After a 14-day trek from Maryland, it was sweet to moor Vinyasa in St. Augustine today. It was a trip with lots of highs and plenty of lows.

Pulling into the Saint Augustine Municipal Marina’s north mooring field.

Our highs? We loved meeting other cruisers, were thrilled by frequent dolphin sightings, dazzled by tangerine sunsets and fiery sunrises, and awed by the early evening displays of the moon and Venus and the shifting star patterns in the night sky once the moon set.

One of the many dolphins that lifted our spirits this week.


The lows? After bad weather pinned us down on the north side of the Alligator Bridge for three days, higher than normal water levels had us anchoring for a couple of hours at midday on Tuesday waiting for the tide to drop so we could get under the Morehead City-Newport River fixed bridge.

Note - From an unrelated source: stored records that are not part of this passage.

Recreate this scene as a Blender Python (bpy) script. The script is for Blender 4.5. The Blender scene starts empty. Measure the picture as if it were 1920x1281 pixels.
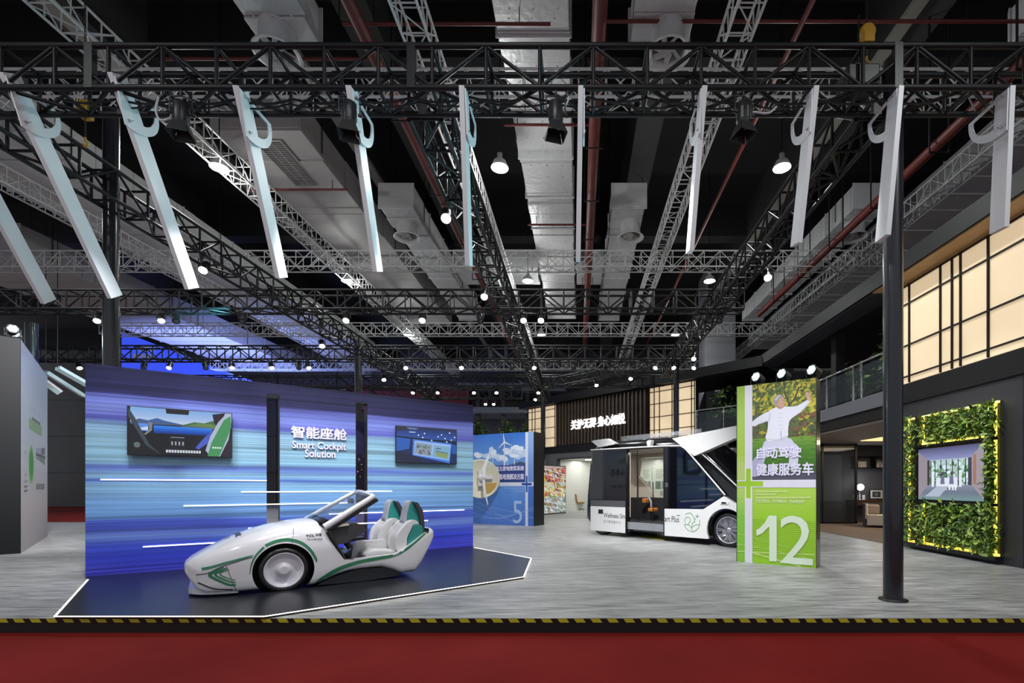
import bpy, bmesh, math, random
from mathutils import Vector, Matrix
from mathutils.bvhtree import BVHTree

S = bpy.context.scene
COL = S.collection
random.seed(7)

# ------------------------------------------------------------------ camera, world, exposure
# surveyed from the photograph (1920x1281): focal length in pixels, principal point, eye height
FPX, CX, CY, EYE = 907.0, 1085.0, 912.0, 1.5
cam_data = bpy.data.cameras.new('camera')
cam = bpy.data.objects.new('camera', cam_data)
COL.objects.link(cam)
cam.location = (0, 0, EYE)
cam.rotation_euler = (math.pi / 2, 0, 0)
cam_data.sensor_width = 36.0
cam_data.lens = FPX / 1920 * 36
cam_data.shift_x = (960 - CX) / 1920
cam_data.shift_y = (CY - 640.5) / 1920
cam_data.clip_end = 200
S.camera = cam

world = bpy.data.worlds.new('hall_air')
S.world = world
world.use_nodes = True
world.node_tree.nodes['Background'].inputs[0].default_value = (0.86, 0.92, 1.0, 1)
world.node_tree.nodes['Background'].inputs[1].default_value = 0.52

S.view_settings.view_transform = 'Standard'
S.view_settings.look = 'None'
S.view_settings.exposure = 0.0
S.view_settings.gamma = 1.0
S.view_settings.use_curve_mapping = False
HIGH_BAY_W = 590.0
SPOT_W = 260.0
S.cycles.max_bounces = 6
S.cycles.diffuse_bounces = 3
S.cycles.glossy_bounces = 3
S.cycles.transmission_bounces = 6
S.cycles.transparent_max_bounces = 8
S.cycles.sample_clamp_indirect = 4.0
S.cycles.caustics_reflective = False
S.cycles.caustics_refractive = False

# ------------------------------------------------------------------ helpers
def lin(c):
    c = c / 255.0
    return c / 12.92 if c <= 0.04045 else ((c + 0.055) / 1.055) ** 2.4

def rgb(r, g, b):
    return (lin(r), lin(g), lin(b))

def lerp(x, xs, ys):
    if x <= xs[0]: return ys[0]
    for i in range(1, len(xs)):
        if x <= xs[i]:
            t = (x - xs[i - 1]) / (xs[i] - xs[i - 1])
            return ys[i - 1] + t * (ys[i] - ys[i - 1])
    return ys[-1]

def floor_pt(px, py, z=0.0):
    d = (EYE - z) * FPX / (py - CY)
    return ((px - CX) / FPX * d, d)

def at(px, py, d):
    return ((px - CX) / FPX * d, d, EYE + (CY - py) / FPX * d)

class Frame:
    """a vertical plane standing on the floor: x along it (to the right in the photograph), y away, z up"""
    def __init__(s, a, b):
        s.o = a
        s.L = math.hypot(b[0] - a[0], b[1] - a[1])
        s.u = ((b[0] - a[0]) / s.L, (b[1] - a[1]) / s.L)
        s.n = (-s.u[1], s.u[0])
        s.rot = math.atan2(s.u[1], s.u[0])
        s.loc = (a[0], a[1], 0)
    def hit(s, px, py, v=0.0):
        r = ((px - CX) / FPX, 1.0, (CY - py) / FPX)
        t = (v + s.o[0] * s.n[0] + s.o[1] * s.n[1]) / (r[0] * s.n[0] + r[1] * s.n[1])
        p = (r[0] * t - s.o[0], r[1] * t - s.o[1])
        return (p[0] * s.u[0] + p[1] * s.u[1], EYE + r[2] * t)
    def pt(s, x, y, z=0.0):
        return (s.o[0] + s.u[0] * x + s.n[0] * y, s.o[1] + s.u[1] * x + s.n[1] * y, z)

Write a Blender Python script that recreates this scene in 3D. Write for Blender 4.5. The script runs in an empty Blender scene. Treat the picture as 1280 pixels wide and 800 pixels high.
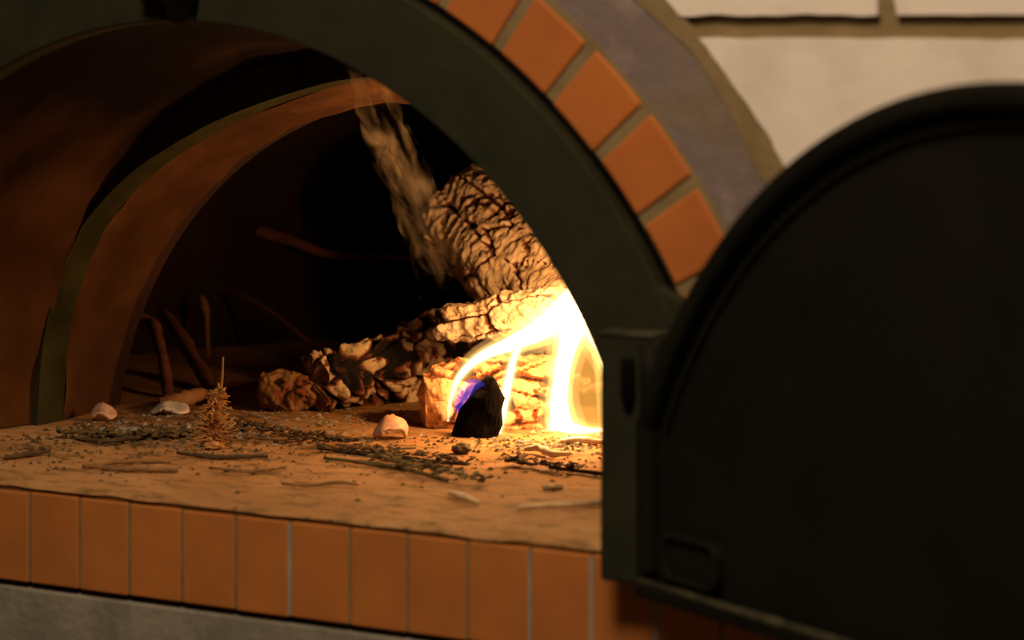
import bpy, bmesh, math, random
from mathutils import Vector, Matrix, noise, Quaternion

random.seed(7)
noise.seed_set(3)
PI = math.pi
SC = bpy.context.scene
COL = SC.collection

# ------------------------------------------------------------------ camera geometry
# metres: X along the wall, Y into the oven, Z up; Z = 0 is the hearth, Y = 0 the wall face
F, D, TANK = 3500.0, 2.6, 1.722e-4
TH = math.atan(TANK * F)
CT, ST = math.cos(TH), math.sin(TH)
CAM = Vector((D * ST, -D * CT, .471))
RGT = Vector((CT, ST, 0)); FWD = Vector((-ST, CT, 0))


def ray(x, y):
    return RGT * ((x - 640) / F) + FWD + Vector((0, 0, -(y - 35) / F))


def at(x, y, Y):
    d = ray(x, y)
    return CAM + d * ((Y - CAM.y) / d.y)


def floor_at(x, y, Z=0.0):
    d = ray(x, y)
    return CAM + d * ((Z - CAM.z) / d.z)


# ------------------------------------------------------------------ materials
def srgb(r, g, b):
    f = lambda c: (c / 255 / 12.92) if c / 255 <= .04045 else ((c / 255 + .055) / 1.055) ** 2.4
    return (f(r), f(g), f(b), 1)


def new_mat(name):
    m = bpy.data.materials.new(name)
    m.use_nodes = True
    nt = m.node_tree
    return m, nt, nt.nodes['Principled BSDF']


def ramp(nt, fac, stops):
    r = nt.nodes.new('ShaderNodeValToRGB')
    el = r.color_ramp.elements
    while len(el) < len(stops):
        el.new(.5)
    for e, (p, c) in zip(el, stops):
        e.position = p
        e.color = c if len(c) == 4 else (*c, 1)
    nt.links.new(fac, r.inputs[0])
    return r.outputs[0]


def noise_tex(nt, scale, detail=4, rough=.55, stretch=None):
    tc = nt.nodes.new('ShaderNodeTexCoord')
    n = nt.nodes.new('ShaderNodeTexNoise')
    n.inputs['Scale'].default_value = scale
    n.inputs['Detail'].default_value = detail
    n.inputs['Roughness'].default_value = rough
    if stretch:
        mp = nt.nodes.new('ShaderNodeMapping')
        mp.inputs['Scale'].default_value = stretch
        nt.links.new(tc.outputs['Object'], mp.inputs[0])
        nt.links.new(mp.outputs[0], n.inputs['Vector'])
    else:
        nt.links.new(tc.outputs['Object'], n.inputs['Vector'])
    return n.outputs['Fac']


def mixc(nt, fac, a, b, mode='MIX'):
    n = nt.nodes.new('ShaderNodeMix')
    n.data_type = 'RGBA'
    n.blend_type = mode
    for sock, v in ((n.inputs[0], fac), (n.inputs[6], a), (n.inputs[7], b)):
        if isinstance(v, (int, float)):
            sock.default_value = v
        elif isinstance(v, tuple):
            sock.default_value = v if len(v) == 4 else (*v, 1)
        else:
            nt.links.new(v, sock)
    return n.outputs[2]


def bump(nt, b, h, strength=.3, dist=.004):
    n = nt.nodes.new('ShaderNodeBump')
    n.inputs['Strength'].default_value = strength
    n.inputs['Distance'].default_value = dist
    nt.links.new(h, n.inputs['Height'])
    nt.links.new(n.outputs[0], b.inputs['Normal'])


def plain(name, stops, scale=20, rough=.8, detail=5, bstr=.25, bdist=.003, metal=0, stretch=None, spec=.3, bscale=None):
    m, nt, b = new_mat(name)
    f = noise_tex(nt, scale, detail, stretch=stretch)
    nt.links.new(ramp(nt, f, stops), b.inputs['Base Color'])
    b.inputs['Roughness'].default_value = rough
    b.inputs['Metallic'].default_value = metal
    b.inputs['Specular IOR Level'].default_value = spec
    bump(nt, b, noise_tex(nt, bscale or scale * 4, 5), bstr, bdist)
    return m


M = {}
M['terracotta'] = plain('terracotta', [(.3, (.30, .098, .020)), (.7, (.40, .135, .024))], 9, .85, bstr=.15)
M['arch_brick'] = plain('arch_terracotta', [(.3, (.30, .085, .017)), (.7, (.39, .118, .021))], 9, .85, bstr=.15)
M['mortar'] = plain('olive_mortar', [(.3, (.12, .085, .04)), (.7, (.20, .145, .075))], 30, .95)
M['arch_mortar'] = plain('arch_mortar', [(.3, (.14, .098, .042)), (.7, (.20, .145, .07))], 25, .95)
M['bed'] = plain('brown_bed_joint', [(.3, (.15, .062, .014)), (.7, (.22, .095, .022))], 30, .95)
M['mortar_grey'] = plain('grey_mortar', [(.3, (.20, .17, .15)), (.7, (.30, .26, .22))], 30, .95)
M['surround'] = plain('surround_mortar', [(.32, (.155, .112, .070)), (.47, (.150, .115, .098)), (.6,(.14,.105,.10)), (.75, (.26, .205, .18))], 11, .95, bstr=.5, bdist=.006, bscale=40)
M['wall_mortar'] = plain('wall_mortar', [(.3, (.15, .104, .046)), (.7, (.21, .15, .072))], 25, .95)
M['white_brick'] = plain('whitewashed_brick', [(.25, (.52, .46, .40)), (.5, (.62, .555, .49)), (.8, (.66, .60, .53))], 14, .85, bstr=.3, bscale=35)
M['concrete'] = plain('concrete', [(.3, (.13, .118, .092)), (.5, (.19, .172, .137)), (.75, (.26, .236, .19))], 13, .95, bstr=.5, bdist=.005, bscale=60)
M['frame_metal'] = plain('olive_cast_iron', [(.3, (.0092, .0105, .0040)), (.7, (.0170, .0168, .0060))], 18, .7, bstr=.25, spec=.22, bscale=70)
M['door_metal'] = plain('black_cast_iron', [(.3, (.0026, .0027, .0012)), (.7, (.0062, .0056, .0024))], 10, .75, bstr=.4, spec=.12, bscale=60)
M['lit_edge'] = plain('lit_iron_edge', [(.38, (.012, .011, .005)), (.66, (.055, .05, .028))], 30, .55, spec=.35)  # paler iron that paints the light caught on edges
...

The delay in Morehead City meant that we didn’t make it to Swansboro anchorage until after dark…and when we did, our windlass conked out as soon as we dropped the anchor.

A glorious sunrise as Allan hoisted our 85 pound anchor by hand in Swansboro.

We love our 85 pound Mantus anchor, except when pulling it up by hand is necessary! Then, as Allan deployed it by hand in Wrightsville that night, I had a horrible sense of foreboding: what if he got pulled over with it? Fortunately, he didn’t, and a rest day in Wrightsville provided Allan time to find and fix a hard-to-see broken wire.

Troubleshooting the windlass.

Our two-night jump from Cape Fear to St. Augustine turned into a three-night trip, after we made an unplanned stop in Tybee, Georgia. So when we pulled in to the mooring field and grabbed our ball on the first pass, it was a much appreciated homecoming.